The Stedelijk is launching IN SITU, a new series in the mezzanine of the new building. A new generation of artists has been commissioned to create experimental works for one of the museum’s largest intermediate spaces. Nora Turato inaugurates the series with a video and sound installation that examines how we use language and how language influences our identity and ways of communicating.
Language plays a central role in Nora Turato’s work. The artist collects texts from seemingly banal sources: emails and WhatsApp messages, social media posts, YouTube tutorials, online lectures, museum texts, advertisements, conversations overheard in restaurants. Turato deconstructs this endless flow of messages and uses it to shape her own narrative.

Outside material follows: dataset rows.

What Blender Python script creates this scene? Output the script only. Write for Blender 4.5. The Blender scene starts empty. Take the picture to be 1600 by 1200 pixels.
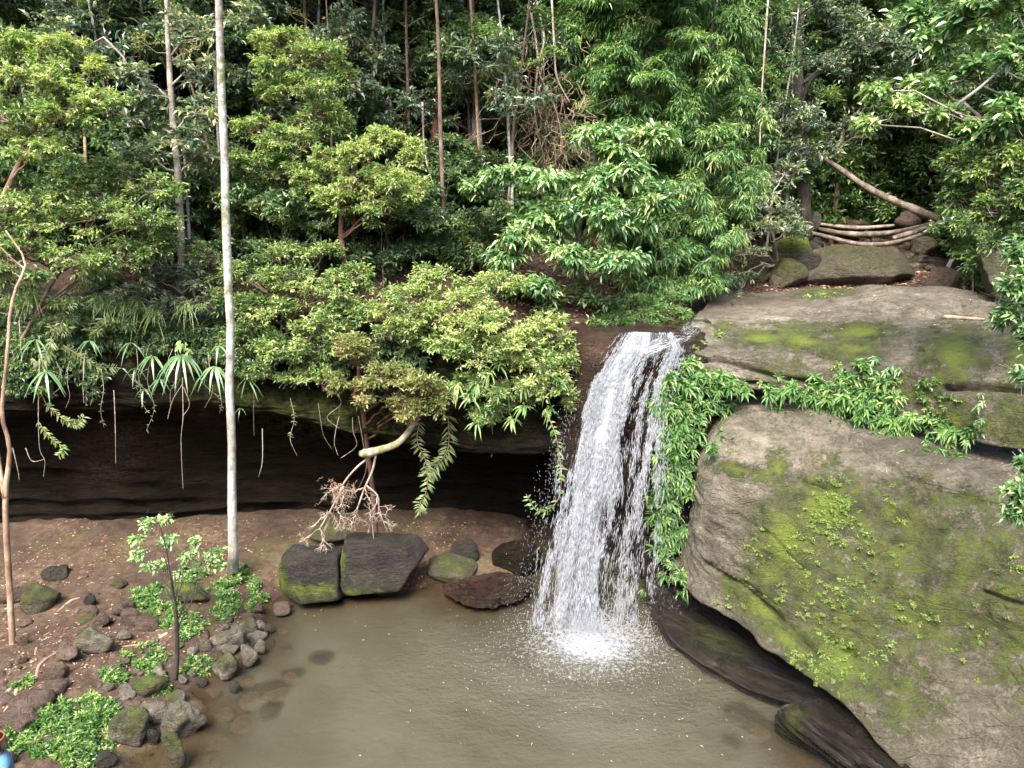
import bpy, math, random
import numpy as np
from mathutils import Vector

# ------------------------------------------------------------------ camera, sky, sun, exposure
SC = bpy.context.scene
COL = SC.collection
CAM_Z = 9.0
PITCH = math.radians(17.0)
FPX = 1210.0                       # focal length in pixels of a 1600-wide picture
cam_d = bpy.data.cameras.new('camera')
cam = bpy.data.objects.new('camera', cam_d)
COL.objects.link(cam)
cam.location = (0, 0, CAM_Z)
cam.rotation_euler = (math.radians(90) - PITCH, 0, 0)
cam_d.sensor_width = 36.0
cam_d.lens = 36.0 * FPX / 1600.0
cam_d.clip_end = 400
SC.camera = cam

SUN_EL, SUN_AZ = math.radians(56), math.radians(200)     # azimuth clockwise from +Y
w = bpy.data.worlds.new('World'); SC.world = w; w.use_nodes = True
nt = w.node_tree
sky = nt.nodes.new('ShaderNodeTexSky'); sky.sky_type = 'NISHITA'; sky.sun_disc = False
sky.sun_elevation = SUN_EL; sky.sun_rotation = SUN_AZ; sky.dust_density = 4.0; sky.ozone_density = 0.6
nt.links.new(sky.outputs[0], nt.nodes['Background'].inputs[0])
nt.nodes['Background'].inputs[1].default_value = 0.15
sl = bpy.data.lights.new('sun', 'SUN'); sl.energy = 2.0; sl.angle = math.radians(28); sl.color = (1.0, 0.97, 0.93)
so = bpy.data.objects.new('sun', sl); COL.objects.link(so)
sd = Vector((math.sin(SUN_AZ) * math.cos(SUN_EL), math.cos(SUN_AZ) * math.cos(SUN_EL), math.sin(SUN_EL)))
so.rotation_euler = sd.to_track_quat('Z', 'Y').to_euler()
so.location = (0, -5, 40)
SC.view_settings.view_transform = 'Standard'; SC.view_settings.look = 'None'
SC.view_settings.exposure = 2.15
SC.view_settings.gamma = 1.0
SC.cycles.max_bounces = 6; SC.cycles.diffuse_bounces = 3; SC.cycles.glossy_bounces = 2
SC.cycles.transmission_bounces = 3; SC.cycles.transparent_max_bounces = 12
SC.cycles.caustics_reflective = False; SC.cycles.caustics_refractive = False
SC.cycles.sample_clamp_indirect = 4.0

rng = np.random.default_rng(7)
cp, sp = math.cos(PITCH), math.sin(PITCH)

# ------------------------------------------------------------------ where a point of the place stands
def raydir(px, py):
    u = (np.asarray(px, float) - 800) / FPX; v = (600 - np.asarray(py, float)) / FPX
    return np.stack([u, cp + v * sp + 0 * u, -sp + v * cp + 0 * u], -1)
def atY(px, py, Y):
    d = raydir(px, py); t = np.asarray(Y, float) / d[..., 1]
    return d * t[..., None] + np.array([0, 0, CAM_Z])
def atZ(px, py, z):
    d = raydir(px, py); t = (np.asarray(z, float) - CAM_Z) / d[..., 2]
    return d * t[..., None] + np.array([0, 0, CAM_Z])
def proj(P):
    P = np.asarray(P, float); q = P - np.array([0, 0, CAM_Z])
    f = q[..., 1] * cp - q[..., 2] * sp; u = q[..., 1] * sp + q[..., 2] * cp
    f = np.where(f < 0.05, 0.05, f)
    return 800 + FPX * q[..., 0] / f, 600 - FPX * u / f, f

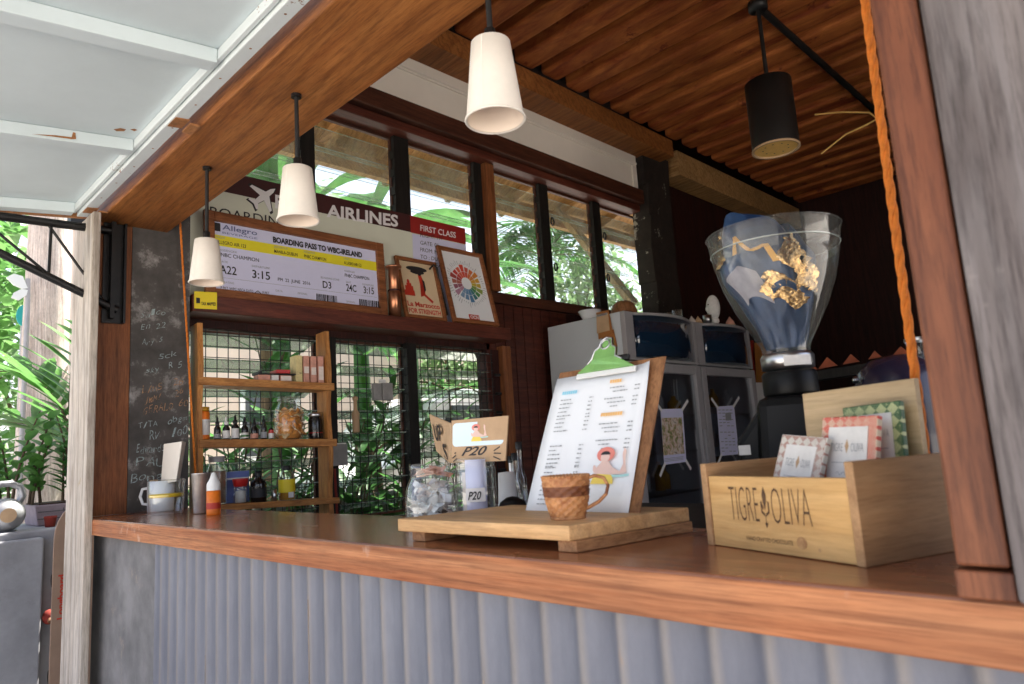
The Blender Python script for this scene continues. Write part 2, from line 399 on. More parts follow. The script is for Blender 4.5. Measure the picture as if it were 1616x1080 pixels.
glass('clear_glass', (.96, .98, .98), .3, .03, .04, top=.5)
glass('door_glass', (.75, .77, .8), .3, .02, .08)
leafmat('leaf', (.022, .10, .012), (.06, .22, .03))
leafmat('leaf_bright', (.05, .17, .025), (.11, .28, .05), .45)
leafmat('leaf_dark', (.012, .05, .010), (.035, .12, .022), .35)
leafmat('leaf_far', (.08, .18, .05), (.19, .32, .12), .4)

# painted corrugated sheet: reflected light painted in as bluish flats and grey-tan crests, plus some wear
def sheet():
    m, nt, b = _new('sheet'); tc = nt.nodes.new('ShaderNodeTexCoord'); sp = nt.nodes.new('ShaderNodeSeparateXYZ'); nt.links.new(tc.outputs['Object'], sp.inputs[0])
    def mth(op, a, v=None):
        q = nt.nodes.new('ShaderNodeMath'); q.operation = op; nt.links.new(a, q.inputs[0])
        if v is not None: q.inputs[1].default_value = v
        return q.outputs[0]
    mp = _coords(nt, (1, 1, .35)); n = _noise(nt, mp, 5, 7, .7); n2 = _noise(nt, mp, 26, 5, .7)
    ph = mth('ABSOLUTE', mth('SUBTRACT', mth('FRACT', mth('MULTIPLY', mth('ADD', sp.outputs[0], .638 + .0338), 1 / .0676)), .5))
    ad = nt.nodes.new('ShaderNodeMath'); ad.operation = 'MULTIPLY_ADD'; nt.links.new(n2.outputs[0], ad.inputs[0]); ad.inputs[1].default_value = .16; nt.links.new(ph, ad.inputs[2])
    base = _ramp(nt, n.outputs[0], [(.3, (.135, .14, .17)), (.55, (.19, .196, .228)), (.75, (.25, .26, .295))]).outputs[0]
    crest = _ramp(nt, n2.outputs[0], [(.3, (.22, .20, .19)), (.6, (.30, .27, .25)), (.74, (.42, .29, .19))]).outputs[0]
    nt.links.new(_mix(nt, _ramp(nt, ad.outputs[0], [(.11, (.85, .85, .85)), (.24, (0, 0, 0))]).outputs[0], base, crest), b.inputs['Base Color'])
    b.inputs['Roughness'].default_value = .5; b.inputs['Metallic'].default_value = .15; _bump(nt, b, n.outputs[0], .35, .01); MATS['sheet'] = m
sheet()
# woven wicker
def wicker():
    m, nt, b = _new('wicker'); tc = nt.nodes.new('ShaderNodeTexCoord')
    mp = nt.nodes.new('ShaderNodeMapping'); nt.links.new(tc.outputs['Object'], mp.inputs[0]); n = _noise(nt, mp, 60, 4, .7)
    sp = nt.nodes.new('ShaderNodeSeparateXYZ'); nt.links.new(tc.outputs['Object'], sp.inputs[0])
    c = _ramp(nt, n.outputs[0], [(.3, (.32, .11, .035)), (.7, (.66, .33, .13))]).outputs[0]
    band = _ramp(nt, sp.outputs[2], [(.0, (1, 1, 1)), (.034, (1, 1, 1)), (.035, (.36, .25, .2)), (.046, (.36, .25, .2)), (.047, (1, 1, 1))]); band.color_ramp.interpolation = 'CONSTANT'
    nt.links.new(_mix(nt, 1., c, band.outputs[0], 'MULTIPLY'), b.inputs['Base Color']); b.inputs['Roughness'].default_value = .55; MATS['wicker'] = m
wicker()
# two-colour lattice for wrapped chocolate bars
def lattice(name, a, b_, sc):
    m, nt, b = _new(name); mp = _coords(nt, (1, 1, 1)); mp.inputs['Rotation'].default_value = (0, radians(45), 0)
    ck = nt.nodes.new('ShaderNodeTexChecker'); ck.inputs['Scale'].default_value = sc; ck.inputs[1].default_value = _c4(a); ck.inputs[2].default_value = _c4(b_)
    n = _noise(nt, mp, 150, 3, .6)
    nt.links.new(mp.outputs[0], ck.inputs[0]); nt.links.new(_mix(nt, _ramp(nt, n.outputs[0], [(.62, (0, 0, 0)), (.70, (1, 1, 1))]).outputs[0], ck.outputs[0], _c4(b_)), b.inputs['Base Color'])
    b.inputs['Roughness'].default_value = .5; MATS[name] = m
lattice('wrap_red', (.62, .06, .04), (.66, .52, .38), 105)
lattice('wrap_green', (.03, .10, .035), (.48, .52, .26), 85)
lattice('wrap_pale', (.40, .22, .18), (.62, .60, .54), 105)
# ------------------------------------------------------------------ the setting
XJ, XW, YF, ZC, ZB = -2.98, -3.18, .725, 1.10, 2.245
tag(MB().box(-60, 40, -40, 60, -.06, 0).build('ground', 'ground'), None, None, kind='structure')
tag(MB().box(-3.2, 1.6, .8, 7.9, .0, .012).build('bar_floor', 'floor'), None, None, kind='structure')

class Panel:
    """a flat rectangle frame: origin, right, up, normal"""
    def __init__(s, o, rt, up): s.o = Vector(o); s.r = Vector(rt).normalized(); s.u = Vector(up).normalized(); s.n = s.r.cross(s.u)
    def pt(s, a, b, c=0): return s.o + s.r * a + s.u * b + s.n * c
    def fn(s, px, py): return atp(px, py, s.o, s.n)
    def st(s, px, py): q = s.fn(px, py) - s.o; return q.dot(s.r), q.dot(s.u)
    def box(s, mb, a0, a1, b0, b1, c0, c1):
        P = s.pt
        return mb.hexa([P(a0, b0, c0), P(a1, b0, c0), P(a1, b0, c1), P(a0, b0, c1)], [P(a0, b1, c0), P(a1, b1, c0), P(a1, b1, c1), P(a0, b1, c1)])
    def quad(s, mb, a0, a1, b0, b1, c=.001): return mb.ngon([s.pt(a0, b0, c), s.pt(a1, b0, c), s.pt(a1, b1, c), s.pt(a0, b1, c)])
    def text(s, mb, st, a0, a1, b0, h, c=.001, bold=0., shear=0.): return mb.text(st, s.pt(a0, b0), s.r * (a1 - a0), s.u * h, s.n, c, bold, shear)
    def disc(s, mb, a, b, ra, rb=None, c=.001, t0=0, t1=2 * pi, n=28):
        rb = rb or ra; return mb.ngon([s.pt(a + ra * cos(t0 + (t1 - t0) * k / n), b + rb * sin(t0 + (t1 - t0) * k / n), c) for k in range(n + (0 if abs(t1 - t0 - 2 * pi) < .01 else 1))])

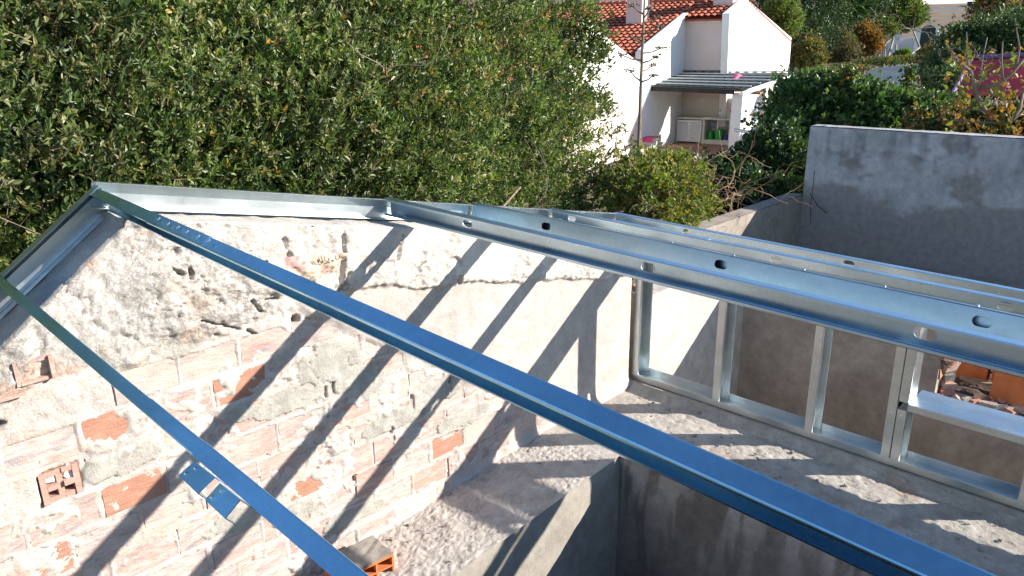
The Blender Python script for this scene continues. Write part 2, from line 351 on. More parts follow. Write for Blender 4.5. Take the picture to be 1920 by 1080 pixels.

Her work spans multiple disciplines, including performances, books, videos, murals, and 2D-works.
For her new work on the mezzanine, Turato examines the impact of language on our self-image, expression, and identity—from how we learn to speak as children to how we constantly adopt the words of others. By combining language and typography, she questions how much control we truly have over how we communicate. For her site-specific work, Turato is developing a custom-made typeface and a script for her own monumental moving billboard. She explores how rhythm, pronunciation, design, and typography influence the power, ambience and character of language.



Amsterdam-based artist Nora Turato is recognised for her spoken-word performances, posters, artist’s books, and installations based on contemporary texts from a plethora of sources. In 2015, Turato performed at an event hosted by the Lithuanian Pavilion at the 56th Venice Biennale.

The Stedelijk Museum is the place where everyone can discover and experience modern and contemporary visual art and design 365 days a year. The Stedelijk Museum was founded in 1874 by a group of private citizens in Amsterdam, led by C.P. van Eeghen, who donated funds and their art collections to establish a museum in the capital of the Netherlands that would be devoted to modern art. The collection, housed at first at the Rijksmuseum, was moved in 1895 into the Museum’s own building, designed by A.W. Weissman.